4. Chrome OS doesn't see anything on my SD card which sucks: to correct that desktop switching stanza, I would need to go long way booting from the dev mode again.

5. Touchpad works, sorta. My Logitech MX518 mouse started overagitated though. Which is completely opposite to a lazy mouse in Chrome OS. But in Ubuntu, I can do some remapping and setting adjustments myself.

Updates will follow, so sit tight. Or try to put that "crouton precise" on your C7 yourself. For an SD card option, your card is /dev/mmcblk0, not /dev/mmcblk1 which is ARM Chromebook's SD card designation. Otherwise, the routine is quite correct, except for one time you might need open another terminal (shell session).

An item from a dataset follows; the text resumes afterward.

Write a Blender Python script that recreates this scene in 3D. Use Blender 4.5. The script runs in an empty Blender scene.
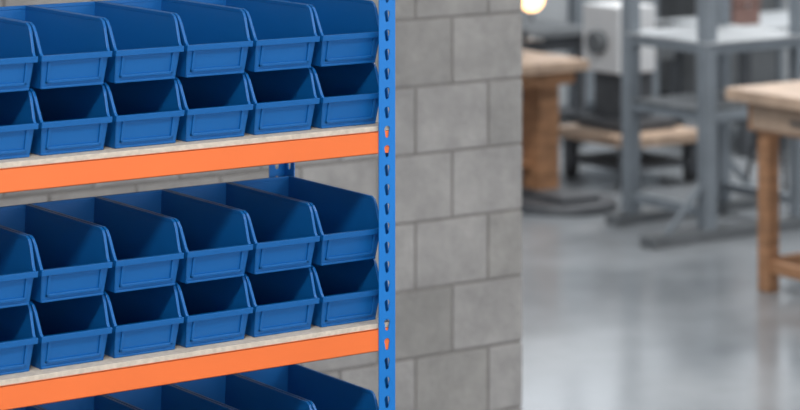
import bpy, bmesh, math, random
from mathutils import Vector, Matrix
random.seed(4)
S=bpy.context.scene
COL=S.collection
try: S.view_settings.view_transform='Standard'
except Exception: pass

def lin(r,g,b):
    f=lambda c:(c/255/12.92) if c/255<=0.04045 else ((c/255+0.055)/1.055)**2.4
    return (f(r),f(g),f(b),1)

def mat(name,c,rough=0.5,metal=0.0,var=0.12,scale=8.0,bump=0.0,bscale=60.0,emit=None,es=0,coords='Object',stretch=(1,1,1),spec=0.5):
    m=bpy.data.materials.new(name); m.use_nodes=True
    nt=m.node_tree; N=nt.nodes; L=nt.links
    b=N['Principled BSDF']
    b.inputs['Roughness'].default_value=rough; b.inputs['Metallic'].default_value=metal
    b.inputs['Specular IOR Level'].default_value=spec
    tc=N.new('ShaderNodeTexCoord'); mp=N.new('ShaderNodeMapping'); mp.inputs['Scale'].default_value=stretch
    L.new(tc.outputs[coords],mp.inputs['Vector'])
    n=N.new('ShaderNodeTexNoise'); n.inputs['Scale'].default_value=scale; n.inputs['Detail'].default_value=5
    L.new(mp.outputs[0],n.inputs['Vector'])
    cr=N.new('ShaderNodeValToRGB')
    lo=[max(0,x*(1-var)) for x in c[:3]]+[1]; hi=[min(1,x*(1+var)) for x in c[:3]]+[1]
    cr.color_ramp.elements[0].position=0.3; cr.color_ramp.elements[1].position=0.7
    cr.color_ramp.elements[0].color=lo; cr.color_ramp.elements[1].color=hi
    L.new(n.outputs['Fac'],cr.inputs[0]); L.new(cr.outputs[0],b.inputs['Base Color'])
    if bump>0:
        n2=N.new('ShaderNodeTexNoise'); n2.inputs['Scale'].default_value=bscale; n2.inputs['Detail'].default_value=6
        L.new(mp.outputs[0],n2.inputs['Vector'])
        bp=N.new('ShaderNodeBump'); bp.inputs['Strength'].default_value=bump; bp.inputs['Distance'].default_value=0.01
        L.new(n2.outputs['Fac'],bp.inputs['Height']); L.new(bp.outputs[0],b.inputs['Normal'])
    if emit:
        b.inputs['Emission Color'].default_value=emit; b.inputs['Emission Strength'].default_value=es
    return m

M_bin=mat('blue_plastic',lin(10,98,168),0.4,0,0.04,3,0.03,300,spec=0.5)
M_up=mat('blue_steel',lin(16,120,202),0.36,0,0.05,5)
M_or=mat('orange_steel',lin(246,118,54),0.45,0,0.04,5)
M_board=mat('chipboard',lin(206,194,178),0.8,0,0.13,90,0.15,200)
M_rivet=mat('rivet_steel',lin(190,190,190),0.3,0.9)
M_mortar=mat('mortar',lin(136,132,129),0.95,0,0.12,20,0.4,80)
M_wood=mat('bench_wood',lin(160,118,86),0.6,0,0.3,6,0.1,30,stretch=(1,1,6))
M_woodtop=mat('bench_top_wood',lin(172,149,130),0.55,0,0.25,5,0.1,30,stretch=(6,1,1))
M_gr=mat('grey_painted_steel',lin(122,130,138),0.5,0.1,0.12,5)
M_grl=mat('light_grey_steel',lin(162,167,172),0.5,0.1,0.1,5)
M_dk=mat('dark_cast_iron',lin(78,81,86),0.55,0.2,0.2,6)  # dark tone lifted to put background haze into the colour
M_iron=mat('grey_cast_iron',lin(104,108,112),0.5,0.2,0.2,6)  # grey raised too, background haze carried in the base colour
M_white=mat('white_enamel',lin(208,210,213),0.45,0,0.05,4)
M_red=mat('brown_enamel',lin(120,94,88),0.45,0,0.1,4)
M_black=mat('black_rubber',lin(50,51,54),0.7,0,0.1,4)  # near-black lightened so the colour itself holds some haze
M_wallp=mat('painted_wall',lin(146,150,155),0.85,0,0.08,2,0.1,40)
M_ceil=mat('ceiling_paint',lin(215,215,213),0.9,0,0.05,2)
M_lock=mat('locker_steel',lin(118,127,136),0.5,0.1,0.08,3)
M_glow=mat('warm_bulb',lin(255,200,140),0.4,emit=(1,0.60,0.28,1),es=3.2)
M_panel=mat('lamp_diffuser',lin(250,250,250),0.5)

def block_mat():
    m=bpy.data.materials.new('concrete_block'); m.use_nodes=True
    nt=m.node_tree;N=nt.nodes;L=nt.links;b=N['Principled BSDF'];b.inputs['Roughness'].default_value=0.92
    at=N.new('ShaderNodeAttribute');at.attribute_name='tone'
    tc=N.new('ShaderNodeTexCoord')
    n=N.new('ShaderNodeTexNoise');n.inputs['Scale'].default_value=7;n.inputs['Detail'].default_value=10;n.inputs['Roughness'].default_value=0.7
    L.new(tc.outputs['Object'],n.inputs['Vector'])
    cr=N.new('ShaderNodeValToRGB')
    cr.color_ramp.elements[0].position=0.32;cr.color_ramp.elements[1].position=0.70
    cr.color_ramp.elements[0].color=lin(148,145,143);cr.color_ramp.elements[1].color=lin(179,175,172)
    L.new(n.outputs['Fac'],cr.inputs[0])
    mx=N.new('ShaderNodeMix');mx.data_type='RGBA';mx.blend_type='MULTIPLY';mx.inputs[0].default_value=1
    L.new(cr.outputs[0],mx.inputs[6]);L.new(at.outputs['Color'],mx.inputs[7])
    L.new(mx.outputs[2],b.inputs['Base Color'])
    n2=N.new('ShaderNodeTexNoise');n2.inputs['Scale'].default_value=50;n2.inputs['Detail'].default_value=8
    L.new(tc.outputs['Object'],n2.inputs['Vector'])
    bp=N.new('ShaderNodeBump');bp.inputs['Strength'].default_value=0.5;bp.inputs['Distance'].default_value=0.008
    L.new(n2.outputs['Fac'],bp.inputs['Height']);L.new(bp.outputs[0],b.inputs['Normal'])
    return m
M_block=block_mat()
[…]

UPDATE: Desktop switching mantra for Acer C7 Chromebook is different from what is prescribed for ARM Chromebook. So, it's Ctrl+Alt+Forward, similar (but not the same) to what was prescribed in OUTDATED chroot post by Craig Errington. It's not a toggle, so to come back to Chrome OS desktop (Dev mode), you'd need to use this accord: Ctrl+Alt+Back.

In my C7, it works, but instead of bringing me into Ubuntu desktop, it shows dev console. That is, the whole crouton precise distro happened to end up unbootable and unvisible.

I'm alone here, and busy with lots of other stuff. Please comment here if you have find a correct way to start that "precise". I redid that card in my Linux machine with same results: startxfce4 inaccessible, and cd non-existent in that "dev console". Installing that "precise" Ubuntu on the C7's HDD is not an option right now, as I don't want it be wiped when I decide to switch to "normal" Chrome OS. Even if I decide to put it on HDD, "it" will be standard Ubuntu 12.04 then, as per Jay Lee.

There are also suspicions that "better" aligned (8192) repartitioning is not really supported by CrOS make2fs for ext4 to be generated on SD card, and what you see here as my screenshots of once working Ubuntu is actually what Russians and Germans call "Glück" that never happened again.

In general, serious hack is needed, to jailbreak that UEFI and stop this madness.